Indeed - but that's not what you said, and what I was really disputing; I quote:

dilettante said:
these are going to be large updates meant to replace service packs

 
I said what I meant.

These will be large, far larger than we've seen in the past outside of Service Packs. And mandatory. And they will intentionally break things, and have to since they will replace the use of Service Packs and even new versions of Windows.

Part of the idea is to prevent anyone from ever "freezing" on Windows XP for long periods of time. They we scared by that and are worried that others will now "freeze" on Windows 7.

Windows 10 is intended to prevent anyone from ever doing so again... no matter what it costs.


Why pretend you don't understand the weasel-speak from Microsoft that tries to pave this over?
 
You appear to have grown increasingly bitter about Microsoft and their products over the last few years. Not quite sure why you don't just jump ship.
 
That's probably a sad truth.

A lot of it may come from exposure to clients who are jumping ship. Some of them don't even have any Windows PCs anymore except for a few used to support remaining legacy applications moved to Citrix servers until replaced by new applications.

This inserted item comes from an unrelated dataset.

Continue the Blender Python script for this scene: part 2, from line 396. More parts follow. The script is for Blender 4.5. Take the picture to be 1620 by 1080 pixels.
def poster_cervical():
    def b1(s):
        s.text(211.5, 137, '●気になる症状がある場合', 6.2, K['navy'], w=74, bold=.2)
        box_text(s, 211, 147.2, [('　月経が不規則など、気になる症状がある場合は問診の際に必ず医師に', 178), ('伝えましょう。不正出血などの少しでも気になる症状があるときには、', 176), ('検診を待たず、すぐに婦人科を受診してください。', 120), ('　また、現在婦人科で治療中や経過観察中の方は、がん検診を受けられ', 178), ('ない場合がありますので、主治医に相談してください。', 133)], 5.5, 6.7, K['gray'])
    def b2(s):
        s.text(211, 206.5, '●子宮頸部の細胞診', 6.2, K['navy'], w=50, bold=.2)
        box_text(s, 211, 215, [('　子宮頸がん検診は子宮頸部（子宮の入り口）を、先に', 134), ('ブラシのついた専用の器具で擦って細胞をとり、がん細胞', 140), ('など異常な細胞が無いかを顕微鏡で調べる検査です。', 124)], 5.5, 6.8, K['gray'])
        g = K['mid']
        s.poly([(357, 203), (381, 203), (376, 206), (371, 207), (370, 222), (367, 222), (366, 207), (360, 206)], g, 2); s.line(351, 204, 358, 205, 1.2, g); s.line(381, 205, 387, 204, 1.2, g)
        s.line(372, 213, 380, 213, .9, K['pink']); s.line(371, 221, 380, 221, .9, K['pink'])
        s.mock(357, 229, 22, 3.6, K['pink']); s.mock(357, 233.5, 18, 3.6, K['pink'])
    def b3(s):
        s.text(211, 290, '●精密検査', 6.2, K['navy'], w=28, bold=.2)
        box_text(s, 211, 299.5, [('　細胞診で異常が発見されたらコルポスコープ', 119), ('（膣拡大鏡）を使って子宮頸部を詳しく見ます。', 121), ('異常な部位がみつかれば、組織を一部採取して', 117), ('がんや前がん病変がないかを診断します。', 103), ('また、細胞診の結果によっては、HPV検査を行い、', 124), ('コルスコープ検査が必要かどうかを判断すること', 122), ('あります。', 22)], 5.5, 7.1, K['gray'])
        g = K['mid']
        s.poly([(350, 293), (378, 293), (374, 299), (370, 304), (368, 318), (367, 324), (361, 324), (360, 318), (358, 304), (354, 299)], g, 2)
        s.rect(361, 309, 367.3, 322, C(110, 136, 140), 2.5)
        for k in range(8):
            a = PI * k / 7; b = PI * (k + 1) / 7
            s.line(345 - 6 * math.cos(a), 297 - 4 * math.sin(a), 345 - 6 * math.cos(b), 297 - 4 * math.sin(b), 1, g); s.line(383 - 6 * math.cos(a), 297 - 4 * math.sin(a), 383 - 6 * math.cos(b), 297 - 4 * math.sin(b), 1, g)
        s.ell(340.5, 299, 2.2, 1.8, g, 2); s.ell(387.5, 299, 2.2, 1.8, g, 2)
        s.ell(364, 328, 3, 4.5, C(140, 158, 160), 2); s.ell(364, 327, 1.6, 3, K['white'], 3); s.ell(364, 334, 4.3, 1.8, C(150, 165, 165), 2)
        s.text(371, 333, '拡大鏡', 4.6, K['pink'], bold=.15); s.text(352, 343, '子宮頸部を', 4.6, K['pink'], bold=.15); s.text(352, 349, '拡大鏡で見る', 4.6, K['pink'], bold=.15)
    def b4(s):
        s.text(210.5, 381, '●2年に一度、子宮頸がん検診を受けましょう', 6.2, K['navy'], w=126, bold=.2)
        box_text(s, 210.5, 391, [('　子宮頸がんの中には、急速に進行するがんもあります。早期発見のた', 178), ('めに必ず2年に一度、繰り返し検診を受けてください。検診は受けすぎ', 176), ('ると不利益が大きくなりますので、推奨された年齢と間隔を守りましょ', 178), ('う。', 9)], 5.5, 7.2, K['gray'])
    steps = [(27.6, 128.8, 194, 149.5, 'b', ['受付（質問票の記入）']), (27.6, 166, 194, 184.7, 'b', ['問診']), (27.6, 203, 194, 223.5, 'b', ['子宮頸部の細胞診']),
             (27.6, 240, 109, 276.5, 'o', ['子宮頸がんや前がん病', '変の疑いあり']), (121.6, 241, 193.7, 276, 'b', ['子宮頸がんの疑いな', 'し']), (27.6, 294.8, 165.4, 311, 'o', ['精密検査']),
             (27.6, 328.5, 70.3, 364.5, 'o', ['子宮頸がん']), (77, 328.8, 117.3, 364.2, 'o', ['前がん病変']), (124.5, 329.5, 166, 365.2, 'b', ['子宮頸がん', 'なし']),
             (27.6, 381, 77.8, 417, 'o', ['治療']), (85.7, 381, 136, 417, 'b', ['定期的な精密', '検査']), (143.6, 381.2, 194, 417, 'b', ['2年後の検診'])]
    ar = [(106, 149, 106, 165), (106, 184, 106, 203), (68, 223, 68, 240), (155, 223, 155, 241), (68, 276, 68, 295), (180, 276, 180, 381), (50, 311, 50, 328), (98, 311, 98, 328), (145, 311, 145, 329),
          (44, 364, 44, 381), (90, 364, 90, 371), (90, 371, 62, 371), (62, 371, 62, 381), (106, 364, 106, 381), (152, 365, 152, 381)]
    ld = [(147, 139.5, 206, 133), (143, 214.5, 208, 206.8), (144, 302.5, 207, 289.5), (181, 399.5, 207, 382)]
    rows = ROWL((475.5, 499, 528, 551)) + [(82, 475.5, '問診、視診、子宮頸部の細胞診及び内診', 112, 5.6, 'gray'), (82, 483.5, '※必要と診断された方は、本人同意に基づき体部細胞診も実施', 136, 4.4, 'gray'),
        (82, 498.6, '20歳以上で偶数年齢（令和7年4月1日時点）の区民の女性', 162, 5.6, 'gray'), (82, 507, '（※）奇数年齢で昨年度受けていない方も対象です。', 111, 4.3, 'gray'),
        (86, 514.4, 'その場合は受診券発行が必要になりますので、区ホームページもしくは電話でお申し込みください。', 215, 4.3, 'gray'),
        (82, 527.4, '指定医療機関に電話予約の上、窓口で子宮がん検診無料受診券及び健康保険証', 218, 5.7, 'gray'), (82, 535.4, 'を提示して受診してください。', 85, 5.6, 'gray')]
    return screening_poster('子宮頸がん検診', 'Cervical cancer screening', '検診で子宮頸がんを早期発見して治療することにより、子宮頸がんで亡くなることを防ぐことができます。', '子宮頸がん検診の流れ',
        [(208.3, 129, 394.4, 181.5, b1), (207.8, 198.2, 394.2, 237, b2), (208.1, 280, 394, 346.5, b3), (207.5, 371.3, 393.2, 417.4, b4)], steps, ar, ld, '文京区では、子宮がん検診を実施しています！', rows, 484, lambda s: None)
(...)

Everything else has moved to Chrome OS and Android and a few Macs.

Those staying on Windows present a constant struggle and we go through round after round of problems as they keep trying to move to Windows 8.1 and we keep having to fall back and address things we thought were fixed. These challenges are far greater than those faced getting off Windows XP years ago, and if it was just about more work I'd welcome it. Sadly nobody wants to spend much money though, so workarounds have to be found and implemented on a shoestring.

Windows 10 just appears to be amplifying the problems. Last one out be sure to turn off the lights!
 
dilettante - you have a tough life. I haven't seen any of the problems you mentioned!
Nobody is defecting from MS in my world, unless having an iphone/ipad counts.
Maybe you have difficult customers. Need to start cherry-picking some easy customers.

And another happy thought. I know of only one XP machine at one customer.

"Living tomorrow is everyone's sorrow.
Modern man's daydreams have turned into nightmares.